Thursday, December 25, 2008

My Heart Abandoned.

I don't know why I get inspired so late in the night. I usually just spend all the time after dark finding new bands and/or blogging. Which I haven't been doing a whole lot of... sorry.

Okay. Here it goes.
I love Christmas time. I get, if possible, more jolly than ever. I can't stop smiling. I can't stop thanking God for all that He's blessed me with. Even if things are going wrong this time of my year, I can never get so upset that it ruins the whole Christmas atmosphere. This Christmas I was feeling more anticipation than ever. I could feel it with every bone in my body. Talking about it would get me a riled up. Then today (Christmas Eve) happened and I felt like it was just another old day at church. You'd think singing Christmas carols all day would get you in the Christmas spirit but I wasn't feeling it. Frustrated, I started saying a little prayer in my head.
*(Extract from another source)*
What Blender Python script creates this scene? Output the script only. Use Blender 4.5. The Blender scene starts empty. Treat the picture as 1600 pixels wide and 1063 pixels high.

"Hey Jesus, oh by the way, Happy Birthday, ummm... I am really puzzled as to why I'm having a hard time being excited for what is the most important day on the earth. I love you and I'm sorry I feel this way but I was hoping that I might get a little more jittery like I was a couple days ago? I am just really needing joy to pour out of me."

SMACK! (Not literal)
I was missing the whole point. The point of Christmas is not about singing a bunch of feel good songs about thankfulness and love. It's about remembering the birth of the most incredible man to ever walk the earth. It's about realizing that the blood that ran through Mary's veins ran in Jesus’ veins, and it is designed exactly as the blood in ours. It's about taking a moment out of our day to say, "Hey God, thanks for sending Your son just to die for me." It's about taking the time to evaluate everything we stand for. To realign our priorities. To find the unconditional love that could drown us a hundred times over.

Today, I want to start making a change. I want God to inhabit every area of my life. I want Him to shine through my heart and my words. I want Him to run through my veins. I want Him. He's all I want. He's everything.

"I'll stand with arms high and heart abandoned. In awe, of the One who gave it all."